You shoot the lowest score of your career, during which you hit the longest drive of your career and proceed to leave Graeme McDowell and David Frost two shots behind in a prestigious European Open field. Well, you do if your name is Ross Fisher, a young man who is rapidly turning "ignorance is bliss" into a golfing cliché. The one and only other time that the 27-year-old from Ascot had played a Tour event "blind" – i.e. without a practice round – was last November's HSBC Champions Tournament in Shanghai and he ended up taking Phil Mickelson to the second hole of a sudden-death play-off.
"Perhaps I should do it all the time," joked Fisher. Believe it. If they thought it would lead to a nine-under 63, containing 10 birdies with six coming in the last six holes then every bloke with a diamond sweater would do it all the time. Including Tiger.
What made Fisher's morning all the remarkable were the windy conditions. This Jack Nicklaus-designed layout in deepest Kent is hardly the most foreboding, but the rough is certainly deep when located, as the majority of the field could testify. Inevitably, Fisher put the bulk of his fantastical deeds down to his driving and, crikey, was it "bulky". Especially the boomer down his last hole (the ninth) which drew a simple reaction from one startled onlooker behind the tee – "That's sick".
It was later worked out to have travelled 413 yards and although that was wind-assisted Fisher was not about to let that minimise the titanium magnitude. "You can probably take a little bit off it," he said. "But it was still big." When told about the drive and indeed the score, Colin Montgomerie commented: "Ross is Nadal-like. He's so strong. He hits it so far."

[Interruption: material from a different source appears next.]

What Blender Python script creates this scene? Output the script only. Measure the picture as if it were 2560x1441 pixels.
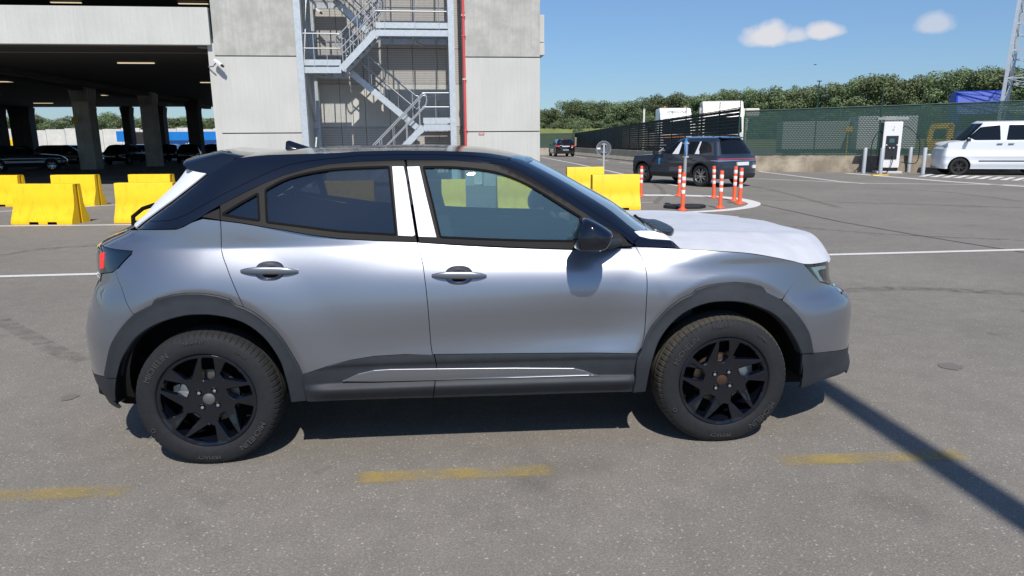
import bpy, bmesh, math, random
import numpy as np
from mathutils import Vector, Matrix
from mathutils.geometry import delaunay_2d_cdt
for o in list(bpy.data.objects): bpy.data.objects.remove(o)
SC=bpy.context.scene; COL=SC.collection
# ---------- camera numbers (a 24 mm-equivalent phone lens at 1.54 m) ----------
CAM_F=1717.44; CAM_YAW=-.0821486; CAM_PITCH=.2111574; CAM_ROLL=-.0082363
CAM_P=np.array([1.20992,-3.21352,1.54246])
def cam_axes():
    cy,sy=math.cos(CAM_YAW),math.sin(CAM_YAW); cp,sp=math.cos(CAM_PITCH),math.sin(CAM_PITCH)
    fw=np.array([-sy*cp,cy*cp,-sp]); r=np.array([cy,sy,0.]); u=np.cross(r,fw)
    cr,sr=math.cos(CAM_ROLL),math.sin(CAM_ROLL)
    return r*cr+u*sr,-r*sr+u*cr,fw
CR,CU,CF=cam_axes()
def proj(P):
    d=np.asarray(P,float)-CAM_P; z=d@CF
    return np.stack([1280+CAM_F*(d@CR)/z,720.5-CAM_F*(d@CU)/z],-1)
def pray(px,py): return CF+CR*(px-1280)/CAM_F-CU*(py-720.5)/CAM_F
def at_z(px,py,z=0.):
    d=pray(px,py); return CAM_P+d*(z-CAM_P[2])/d[2]
def at_y(px,py,Y):
    d=pray(px,py); return CAM_P+d*(Y-CAM_P[1])/d[1]

cd=bpy.data.cameras.new('camera'); cam=bpy.data.objects.new('camera',cd); COL.objects.link(cam)
cd.sensor_fit='HORIZONTAL'; cd.sensor_width=36; cd.lens=36*CAM_F/2560; cd.clip_start=.05; cd.clip_end=5000
M=Matrix(((CR[0],CU[0],-CF[0]),(CR[1],CU[1],-CF[1]),(CR[2],CU[2],-CF[2]))).to_4x4(); M.translation=Vector(CAM_P); cam.matrix_world=M
SC.camera=cam
def _ae(px,py):
    d=CF+CR*(px-1280)/CAM_F-CU*(py-720.5)/CAM_F; d/=np.linalg.norm(d); return math.degrees(math.atan2(d[0],d[1])),math.degrees(math.asin(d[2]))
CLOUDS=[(*_ae(1925,96),.040,.024,1.),(*_ae(1985,94),.024,.016,.8),(*_ae(2058,82),.030,.017,1.),(*_ae(2335,66),.025,.020,.6)]
SUN_EL=math.radians(52); SUN_AZ=math.radians(-3)
W=bpy.data.worlds.new('World'); SC.world=W; W.use_nodes=True; wn=W.node_tree; wn.nodes.clear()
sky=wn.nodes.new('ShaderNodeTexSky'); sky.sky_type='NISHITA'; sky.sun_disc=False; sky.sun_elevation=SUN_EL; sky.sun_rotation=math.pi+SUN_AZ
sky.air_density=1.0; sky.dust_density=.25; sky.ozone_density=2.2; sky.altitude=0
bg=wn.nodes.new('ShaderNodeBackground'); bg.inputs[1].default_value=.11; wo=wn.nodes.new('ShaderNodeOutputWorld')
# three small fair-weather clouds in the sky itself, each a soft noisy patch round a fixed world direction
def wnode(t): return wn.nodes.new(t)
def wmath(op,a,b=None,c=None):
    q=wnode('ShaderNodeMath'); q.operation=op
    for i,v in enumerate((a,b,c)):
        if v is None: continue
        if isinstance(v,(int,float)): q.inputs[i].default_value=v
        else: wn.links.new(v,q.inputs[i])
    return q.outputs[0]
tcw=wnode('ShaderNodeTexCoord'); dirw=tcw.outputs['Generated']
cn=wnode('ShaderNodeTexNoise'); cn.inputs['Scale'].default_value=26; cn.inputs['Detail'].default_value=6; cn.inputs['Roughness'].default_value=.55; wn.links.new(dirw,cn.inputs['Vector'])
mask=None
for az,el,wa,we,dens_ in ((0,0,0,0,0),)*0+tuple(CLOUDS):
    ca=math.cos(math.radians(el)); c=Vector((math.sin(math.radians(az))*ca,math.cos(math.radians(az))*ca,math.sin(math.radians(el)))); rt=Vector((c.y,-c.x,0)).normalized(); up=rt.cross(c)
    def dotp(v,off=0.):
        q=wnode('ShaderNodeVectorMath'); q.operation='DOT_PRODUCT'; wn.links.new(dirw,q.inputs[0]); q.inputs[1].default_value=v; return q.outputs['Value']
    x=wmath('DIVIDE',wmath('SUBTRACT',dotp(rt),0.0),wa); y=wmath('DIVIDE',wmath('SUBTRACT',dotp(up),0.0),we)
    fwd_=wmath('GREATER_THAN',dotp(c),.5); yl=wmath('MULTIPLY',wmath('LESS_THAN',y,0.),.9); y=wmath('MULTIPLY',y,wmath('ADD',1.0,yl))
    r2=wmath('SQRT',wmath('ADD',wmath('MULTIPLY',x,x),wmath('MULTIPLY',y,y))); v=wmath('SUBTRACT',1.0,r2); v=wmath('ADD',v,wmath('MULTIPLY',wmath('SUBTRACT',cn.outputs['Fac'],.5),1.1))
    v=wmath('MULTIPLY',wmath('SMOOTH_MIN',wmath('MAXIMUM',wmath('MULTIPLY',v,2.2),0.),1.,.3),dens_); v=wmath('MULTIPLY',v,fwd_); mask=v if mask is None else wmath('MAXIMUM',mask,v)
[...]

The caddie is not bad either. Granted, Adam Marrow did try to persuade Fisher to withdraw after a gruelling day at Sunningdale at the beginning of the week – when the player ranked 104th in the world was one of 18 players from a field of 120 to win a place at Royal Birkdale in two weeks' time – but the manner in which he navigated his man around the layout was exemplary. Marrow's nickname should be "Tom Tom". And what a route they took to their destination.
The pair came to the fourth (their 13th) on three-under and then in Fisher's words, "It all became a bit weird, a bit surreal". A sand-wedge to eight feet, a holed bunker shot and a 20-foot putt were just three of the strikes that featured in his sextuplet.
"I've never had six in a row before, three or maybe four," said Fisher, who four weeks ago played in his first US Open. "That was the lowest score I've had as a pro and probably the most solid round." Since seeking help from Europe's newest chipping guru, the former Tour professional Mark Roe, Fisher has improved immeasurably and a victory here would haul him into the automatic qualification positions for the Ryder Cup. He would not be out of place on Nick Faldo's team.
Nor, for that matter, would McDowell. The Ulsterman has returned to form with a vengeance this year and is 11th in the Ryder standings. A 65 left him perfectly poised to launch a challenge for this £400,000 first prize.